Technical Challenges in Developing the Automated Inspection/Cleaning System
Several challenges needed to be addressed, Donneky says. First, the system needed to be designed in such a way that it did not harm or stress cows. Donneky notes that the cows themselves are both docile and routinized. They want to be milked to relieve the discomfort of a full udder, and they are used to this process. Indeed, because they are facing away from the cleaning station, they not only never see what is happening, they do not really know who (or what) is doing the cleaning.
Accuracy, however, was an issue, Donneky says. The robotic arm needed precise positional guidance, which required robot-to-camera calibration and datum alignment to ensure positional certainty and repeatability.

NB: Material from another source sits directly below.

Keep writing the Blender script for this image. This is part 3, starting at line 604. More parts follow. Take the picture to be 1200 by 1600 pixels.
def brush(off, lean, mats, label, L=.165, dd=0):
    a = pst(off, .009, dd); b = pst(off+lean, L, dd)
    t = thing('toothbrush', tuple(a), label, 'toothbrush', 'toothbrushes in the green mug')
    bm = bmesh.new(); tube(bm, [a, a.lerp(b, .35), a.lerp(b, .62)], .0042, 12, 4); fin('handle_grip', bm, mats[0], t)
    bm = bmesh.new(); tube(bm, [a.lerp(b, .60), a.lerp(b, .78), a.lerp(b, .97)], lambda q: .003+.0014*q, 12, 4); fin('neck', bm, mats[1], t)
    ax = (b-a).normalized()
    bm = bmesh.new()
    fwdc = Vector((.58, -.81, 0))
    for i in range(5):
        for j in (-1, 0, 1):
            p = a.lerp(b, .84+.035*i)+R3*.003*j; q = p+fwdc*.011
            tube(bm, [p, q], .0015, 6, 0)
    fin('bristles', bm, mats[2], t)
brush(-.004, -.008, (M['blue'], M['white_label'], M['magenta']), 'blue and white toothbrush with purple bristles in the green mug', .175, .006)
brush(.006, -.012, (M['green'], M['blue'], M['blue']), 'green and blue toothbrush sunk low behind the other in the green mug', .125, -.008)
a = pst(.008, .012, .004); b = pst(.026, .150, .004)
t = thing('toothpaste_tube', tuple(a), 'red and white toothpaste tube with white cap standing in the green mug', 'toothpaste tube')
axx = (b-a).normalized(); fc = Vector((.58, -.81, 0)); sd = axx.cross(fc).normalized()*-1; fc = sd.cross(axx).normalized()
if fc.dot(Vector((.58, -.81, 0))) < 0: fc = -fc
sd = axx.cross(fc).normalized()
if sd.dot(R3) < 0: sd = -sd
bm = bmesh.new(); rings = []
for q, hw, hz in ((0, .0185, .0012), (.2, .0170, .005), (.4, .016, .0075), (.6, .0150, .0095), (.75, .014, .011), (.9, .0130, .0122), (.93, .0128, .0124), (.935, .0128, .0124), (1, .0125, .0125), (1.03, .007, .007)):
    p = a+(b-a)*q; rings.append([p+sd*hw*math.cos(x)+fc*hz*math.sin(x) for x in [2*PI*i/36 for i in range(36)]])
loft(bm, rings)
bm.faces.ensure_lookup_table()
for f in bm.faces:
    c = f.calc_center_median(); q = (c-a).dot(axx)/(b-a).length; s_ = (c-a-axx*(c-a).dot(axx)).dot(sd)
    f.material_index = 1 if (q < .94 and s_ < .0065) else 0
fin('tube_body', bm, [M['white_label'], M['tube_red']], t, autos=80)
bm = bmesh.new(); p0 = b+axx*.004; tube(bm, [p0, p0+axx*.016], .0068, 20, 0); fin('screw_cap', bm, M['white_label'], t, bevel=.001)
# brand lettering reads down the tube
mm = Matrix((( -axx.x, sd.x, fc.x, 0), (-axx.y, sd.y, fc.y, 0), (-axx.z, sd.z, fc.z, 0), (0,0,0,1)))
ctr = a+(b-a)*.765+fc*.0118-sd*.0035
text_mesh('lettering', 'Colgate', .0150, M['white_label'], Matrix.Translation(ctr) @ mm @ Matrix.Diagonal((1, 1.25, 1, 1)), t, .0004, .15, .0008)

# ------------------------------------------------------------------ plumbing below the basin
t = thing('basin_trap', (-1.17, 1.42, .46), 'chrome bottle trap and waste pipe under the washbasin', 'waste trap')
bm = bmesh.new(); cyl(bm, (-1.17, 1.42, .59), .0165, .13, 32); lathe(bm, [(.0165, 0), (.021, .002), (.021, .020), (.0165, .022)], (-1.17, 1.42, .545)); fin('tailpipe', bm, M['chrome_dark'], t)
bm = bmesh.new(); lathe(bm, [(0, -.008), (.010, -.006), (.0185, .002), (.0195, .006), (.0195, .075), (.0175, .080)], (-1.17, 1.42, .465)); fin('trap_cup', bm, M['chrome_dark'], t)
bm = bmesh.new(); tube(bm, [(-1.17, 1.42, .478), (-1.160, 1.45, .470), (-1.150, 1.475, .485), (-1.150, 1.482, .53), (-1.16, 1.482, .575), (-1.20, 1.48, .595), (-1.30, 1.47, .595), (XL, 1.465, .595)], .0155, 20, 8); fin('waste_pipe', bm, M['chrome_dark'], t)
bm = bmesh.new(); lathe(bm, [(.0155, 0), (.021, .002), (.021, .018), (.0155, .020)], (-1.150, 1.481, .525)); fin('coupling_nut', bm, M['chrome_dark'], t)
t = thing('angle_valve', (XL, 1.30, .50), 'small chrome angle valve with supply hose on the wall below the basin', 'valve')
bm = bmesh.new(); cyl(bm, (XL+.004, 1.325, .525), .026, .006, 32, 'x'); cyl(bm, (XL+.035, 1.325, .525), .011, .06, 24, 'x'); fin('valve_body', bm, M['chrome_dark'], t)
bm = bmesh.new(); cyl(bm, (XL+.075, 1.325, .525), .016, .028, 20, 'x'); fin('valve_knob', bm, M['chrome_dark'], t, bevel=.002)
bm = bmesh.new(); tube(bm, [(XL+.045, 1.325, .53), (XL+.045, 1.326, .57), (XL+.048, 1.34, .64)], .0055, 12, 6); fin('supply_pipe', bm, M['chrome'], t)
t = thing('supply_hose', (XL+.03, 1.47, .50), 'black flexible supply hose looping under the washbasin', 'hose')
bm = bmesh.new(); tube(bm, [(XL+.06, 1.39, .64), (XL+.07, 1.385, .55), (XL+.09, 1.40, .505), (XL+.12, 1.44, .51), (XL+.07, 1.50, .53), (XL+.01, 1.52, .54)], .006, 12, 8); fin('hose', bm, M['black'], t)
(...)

Another challenge was processing complex 3D data—including X, Y, Z, and intensity images—fast enough to keep up with the carousel and the robot arm. Donneky says he had to build a deep learning pipeline so the system could reliably tell the difference between teats and other anatomical features, such as tails.
Finally, because the task is performed in difficult conditions, the components, especially the camera, had to be robust.
“Part of our design was to make sure we could pick a ToF camera that could fit in this housing, in this environment, and not corrupt the data too much, and could withstand being on the end of a brush that's going under the backside of a cow,” Donneky says. “It's right on the tip of the robot tooling, with the brushes behind it. And, after every cow cleaning, it gets hit with a jet of water.”
Future Steps for the Automated Inspection/Cleaning System
Donneky wanted to make the system scalable and affordable. By using off-the-shelf components to build the system, they were able to achieve that, he says.
The system has been successful and is being implemented on farms both in the UK and in Europe, Donneky says. The system can consistently and reliably perform an important yet mundane task the same way, at the same level of standard, freeing up a human employee for other important tasks while increasing throughput and reducing labor costs.